In troppi, a mio modesto parere, si sono affrettati a celebrare l’accordo per il ricollocamento dei migranti definito al vertice tenutosi alla Valletta il 23 settembre scorso, elogiandolo come un significativo cambio di passo rispetto alla gestione fin qui praticata.
Non c’è dubbio che almeno sul piano lessicale un mutamento ci sia stato, ma basta questo per dire che ci troviamo davvero dinanzi ad una svolta? Basta davvero gioire perché non abbiamo più un Ministro dell’Interno (cosa di non poco conto, convengo) che quotidianamente sbraiti di porti chiusi e di respingimenti per affermare che il nostro Paese e l’Europa hanno deciso un approccio più umano al drammatico problema dei rifugiati? Ne dubito. Ritengo che anche una felpata diplomazia possa nascondere tra le pieghe una non decisa volontà di impegno maggiore a questo riguardo. La bozza di accordo, perché di questo si tratta, per ora impegna, sulla carta, un numero esiguo di paesi europei e riguarda quanti approdano, dopo essere stati soccorsi lungo la rotta del Mediterraneo centrale, nei porti di Malta e in Italia. Sappiamo che sono una minoranza quelli che arrivano attraverso quella rota. Un vero cambio di passo lo avremmo avuto e lo avremmo se sarà cambiato il Regolamento di Dublino, se venisse istituito un Commissario europeo all’immigrazione con poteri veri di coordinamento, se in Italia, come aveva suggerito Prodi fosse stato previsto dal nuovo Governo un ministro all’immigrazione, insomma se Italia ed Europa si fossero mostrati meno timorosi e meno preoccupati di misurare con il bilancino le possibili ricadute negative in termini elettorali. Credo che non ci si possa continuare nascondere dietro un dito e non avere il coraggio di affermare verità scomode quali:
il fatto che nel mondo siamo arrivati alla cifra record di oltre 68 milioni di persone costrette a fuggire, delle quali oltre 25 milioni hanno attraversato confini internazionali diventando rifugiati;
che, per dirla con Antonio Guterres, segretario ONU, a fronte di un numero record di rifugiati e sfollati che sono in movimento, ciò che appare in fuga è la solidarietà e che non solo si chiudono i confini, ma anche i cuori, così che è distrutto il diritto di chiedere asilo
Una ragazzina di sedici anni, Greta Thunberg, con una determinazione encomiabile è riuscita a farsi paladina dell’urgenza improrogabile di un cambiamento profondo del nostro stile di vita e di sviluppo, e non ha esitato a tacciare di pavidità governanti e potenti del mondo, definendoli immaturi perché non hanno il coraggio di dire come stanno le cose.

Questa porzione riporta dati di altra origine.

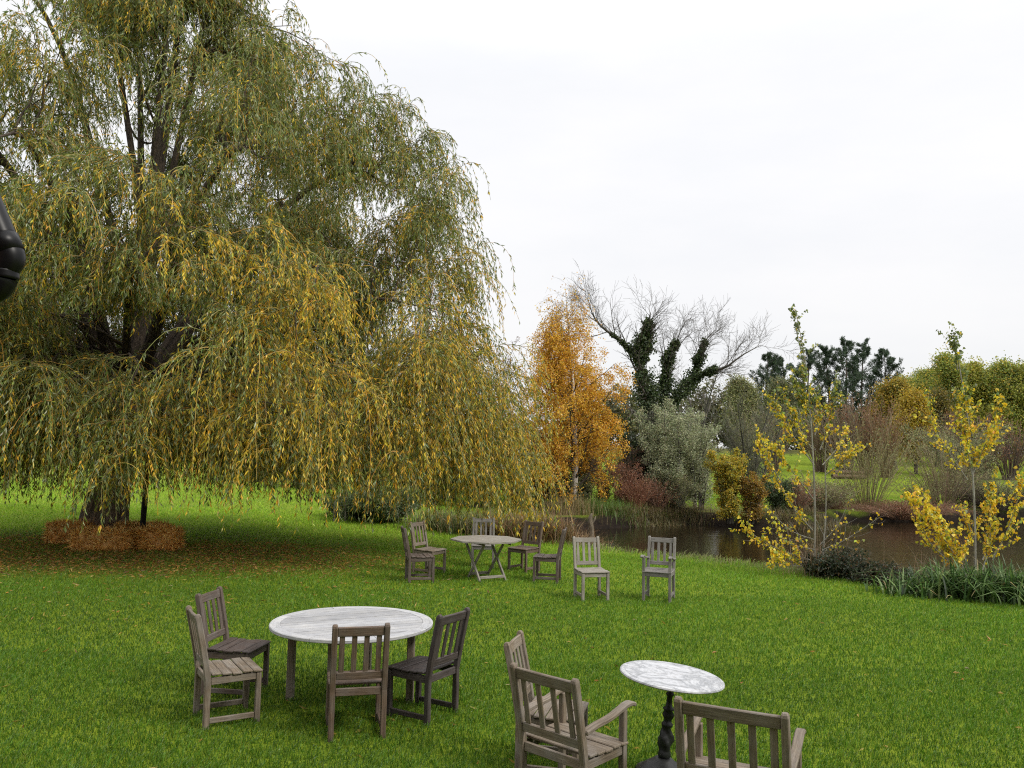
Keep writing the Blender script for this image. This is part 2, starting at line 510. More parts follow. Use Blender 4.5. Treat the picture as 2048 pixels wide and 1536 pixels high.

Oltre 30 mila annegati nel Mediterraneo, negli ultimi 15 anni, non sono riusciti a mobilitare così tante piazze e tanta gente quanto è riuscito a Greta in soli due anni, eppure è attestato che esiste una stretta correlazione, come denunciato da papa Francesco nella Laudato sì, tra cambiamenti climatici e migrazioni forzate, per non parlare delle guerre alle quali non siamo estranei, se non altro come fornitori di armi.
Ecco perché, se è pur giusto e doveroso manifestare apprezzamento anche per i timidi e incerti passi avviati con l’accordo di Malta, per quanti credono e lottano ogni giorno per un mondo più giusto e umano non è lecito smettere di mobilitarsi e lottare per chiedere al nuovo governo che sia reintrodotto il permesso di soggiorno per motivi umanitari; riaperto l’accesso per i richiedenti asilo del sistema di accoglienza diffusa gestito dai comuni; ribadito con forza che chi rischia la vita in mare deve essere soccorso; che si annullino gli accordi Italia –Libia e non si effettuino respingimenti in quel Paese; che siano abrogati i decreti sicurezza che sono un disonore per il nostro Paese; che si chieda un vero piano di aiuti per l’Africa iniziando dal non depredarla come fatto fino ad ora e che si aprano canali regolari di ingresso di migranti in Europa.
Tutto questo per smettere di rubare i sogni dei poveri e consentire anche a noi stessi di progredire in umanità, cosa che la chiusura in noi stessi non ci consentirebbe destinandoci, se non all’estinzione, di certo ad una vita impossibile, sia dal punto di vista economico che sociale.